> **THE TASK**
Exactly reproduce each line of the listing that follows.
★ ★ ★ ★ ★ ★ ★
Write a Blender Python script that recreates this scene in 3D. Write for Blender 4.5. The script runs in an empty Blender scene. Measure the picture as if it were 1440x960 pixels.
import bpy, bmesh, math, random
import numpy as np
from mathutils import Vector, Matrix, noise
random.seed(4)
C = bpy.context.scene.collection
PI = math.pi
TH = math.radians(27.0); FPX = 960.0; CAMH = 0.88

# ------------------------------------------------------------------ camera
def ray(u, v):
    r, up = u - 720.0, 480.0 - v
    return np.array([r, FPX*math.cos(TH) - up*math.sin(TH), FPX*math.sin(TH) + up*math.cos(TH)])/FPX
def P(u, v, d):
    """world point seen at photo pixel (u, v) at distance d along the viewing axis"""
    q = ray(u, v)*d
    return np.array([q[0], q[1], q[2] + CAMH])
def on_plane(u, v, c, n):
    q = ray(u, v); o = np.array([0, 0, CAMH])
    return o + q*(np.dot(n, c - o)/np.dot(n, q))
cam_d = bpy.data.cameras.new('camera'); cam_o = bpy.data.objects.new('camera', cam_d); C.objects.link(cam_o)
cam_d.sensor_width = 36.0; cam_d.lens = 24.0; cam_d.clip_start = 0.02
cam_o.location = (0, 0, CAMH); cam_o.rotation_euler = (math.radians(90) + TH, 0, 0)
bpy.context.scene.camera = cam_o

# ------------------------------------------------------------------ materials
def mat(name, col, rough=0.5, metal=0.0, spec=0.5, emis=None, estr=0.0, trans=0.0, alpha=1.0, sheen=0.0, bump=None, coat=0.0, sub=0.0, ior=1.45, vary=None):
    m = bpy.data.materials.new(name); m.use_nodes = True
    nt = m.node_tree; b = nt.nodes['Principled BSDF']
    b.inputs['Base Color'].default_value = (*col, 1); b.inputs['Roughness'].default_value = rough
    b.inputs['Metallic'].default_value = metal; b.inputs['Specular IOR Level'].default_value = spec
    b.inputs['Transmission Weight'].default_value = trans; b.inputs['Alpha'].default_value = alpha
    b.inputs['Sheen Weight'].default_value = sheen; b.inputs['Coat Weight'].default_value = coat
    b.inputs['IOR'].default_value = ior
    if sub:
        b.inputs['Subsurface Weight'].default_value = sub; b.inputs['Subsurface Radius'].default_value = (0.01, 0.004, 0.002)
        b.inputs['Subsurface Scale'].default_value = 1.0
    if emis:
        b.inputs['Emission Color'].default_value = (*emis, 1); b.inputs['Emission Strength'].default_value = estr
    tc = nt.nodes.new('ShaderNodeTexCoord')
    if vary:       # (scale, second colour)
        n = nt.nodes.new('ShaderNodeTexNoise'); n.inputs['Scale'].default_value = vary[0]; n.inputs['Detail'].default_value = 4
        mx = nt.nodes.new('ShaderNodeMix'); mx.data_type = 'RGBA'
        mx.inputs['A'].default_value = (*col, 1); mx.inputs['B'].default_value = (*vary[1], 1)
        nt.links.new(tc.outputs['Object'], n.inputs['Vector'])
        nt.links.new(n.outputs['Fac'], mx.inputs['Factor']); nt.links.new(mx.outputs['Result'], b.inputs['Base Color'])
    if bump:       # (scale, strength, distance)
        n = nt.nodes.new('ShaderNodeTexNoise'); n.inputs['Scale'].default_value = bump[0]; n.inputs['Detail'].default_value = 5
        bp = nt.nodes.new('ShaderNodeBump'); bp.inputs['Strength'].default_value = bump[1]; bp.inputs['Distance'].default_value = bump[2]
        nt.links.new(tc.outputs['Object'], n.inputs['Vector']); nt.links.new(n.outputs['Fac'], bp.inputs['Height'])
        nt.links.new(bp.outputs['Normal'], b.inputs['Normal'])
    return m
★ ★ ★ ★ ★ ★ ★
> **ANSWER IN FULL**
Write a Blender Python script that recreates this scene in 3D. Write for Blender 4.5. The script runs in an empty Blender scene. Measure the picture as if it were 1440x960 pixels.
import bpy, bmesh, math, random
import numpy as np
from mathutils import Vector, Matrix, noise
random.seed(4)
C = bpy.context.scene.collection
PI = math.pi
TH = math.radians(27.0); FPX = 960.0; CAMH = 0.88

# ------------------------------------------------------------------ camera
def ray(u, v):
    r, up = u - 720.0, 480.0 - v
    return np.array([r, FPX*math.cos(TH) - up*math.sin(TH), FPX*math.sin(TH) + up*math.cos(TH)])/FPX
def P(u, v, d):
    """world point seen at photo pixel (u, v) at distance d along the viewing axis"""
    q = ray(u, v)*d
    return np.array([q[0], q[1], q[2] + CAMH])
def on_plane(u, v, c, n):
    q = ray(u, v); o = np.array([0, 0, CAMH])
    return o + q*(np.dot(n, c - o)/np.dot(n, q))
cam_d = bpy.data.cameras.new('camera'); cam_o = bpy.data.objects.new('camera', cam_d); C.objects.link(cam_o)
cam_d.sensor_width = 36.0; cam_d.lens = 24.0; cam_d.clip_start = 0.02
cam_o.location = (0, 0, CAMH); cam_o.rotation_euler = (math.radians(90) + TH, 0, 0)
bpy.context.scene.camera = cam_o

# ------------------------------------------------------------------ materials
def mat(name, col, rough=0.5, metal=0.0, spec=0.5, emis=None, estr=0.0, trans=0.0, alpha=1.0, sheen=0.0, bump=None, coat=0.0, sub=0.0, ior=1.45, vary=None):
    m = bpy.data.materials.new(name); m.use_nodes = True
    nt = m.node_tree; b = nt.nodes['Principled BSDF']
    b.inputs['Base Color'].default_value = (*col, 1); b.inputs['Roughness'].default_value = rough
    b.inputs['Metallic'].default_value = metal; b.inputs['Specular IOR Level'].default_value = spec
    b.inputs['Transmission Weight'].default_value = trans; b.inputs['Alpha'].default_value = alpha
    b.inputs['Sheen Weight'].default_value = sheen; b.inputs['Coat Weight'].default_value = coat
    b.inputs['IOR'].default_value = ior
    if sub:
        b.inputs['Subsurface Weight'].default_value = sub; b.inputs['Subsurface Radius'].default_value = (0.01, 0.004, 0.002)
        b.inputs['Subsurface Scale'].default_value = 1.0
    if emis:
        b.inputs['Emission Color'].default_value = (*emis, 1); b.inputs['Emission Strength'].default_value = estr
    tc = nt.nodes.new('ShaderNodeTexCoord')
    if vary:       # (scale, second colour)
        n = nt.nodes.new('ShaderNodeTexNoise'); n.inputs['Scale'].default_value = vary[0]; n.inputs['Detail'].default_value = 4
        mx = nt.nodes.new('ShaderNodeMix'); mx.data_type = 'RGBA'
        mx.inputs['A'].default_value = (*col, 1); mx.inputs['B'].default_value = (*vary[1], 1)
        nt.links.new(tc.outputs['Object'], n.inputs['Vector'])
        nt.links.new(n.outputs['Fac'], mx.inputs['Factor']); nt.links.new(mx.outputs['Result'], b.inputs['Base Color'])
    if bump:       # (scale, strength, distance)
        n = nt.nodes.new('ShaderNodeTexNoise'); n.inputs['Scale'].default_value = bump[0]; n.inputs['Detail'].default_value = 5
        bp = nt.nodes.new('ShaderNodeBump'); bp.inputs['Strength'].default_value = bump[1]; bp.inputs['Distance'].default_value = bump[2]
        nt.links.new(tc.outputs['Object'], n.inputs['Vector']); nt.links.new(n.outputs['Fac'], bp.inputs['Height'])
        nt.links.new(bp.outputs['Normal'], b.inputs['Normal'])
    return m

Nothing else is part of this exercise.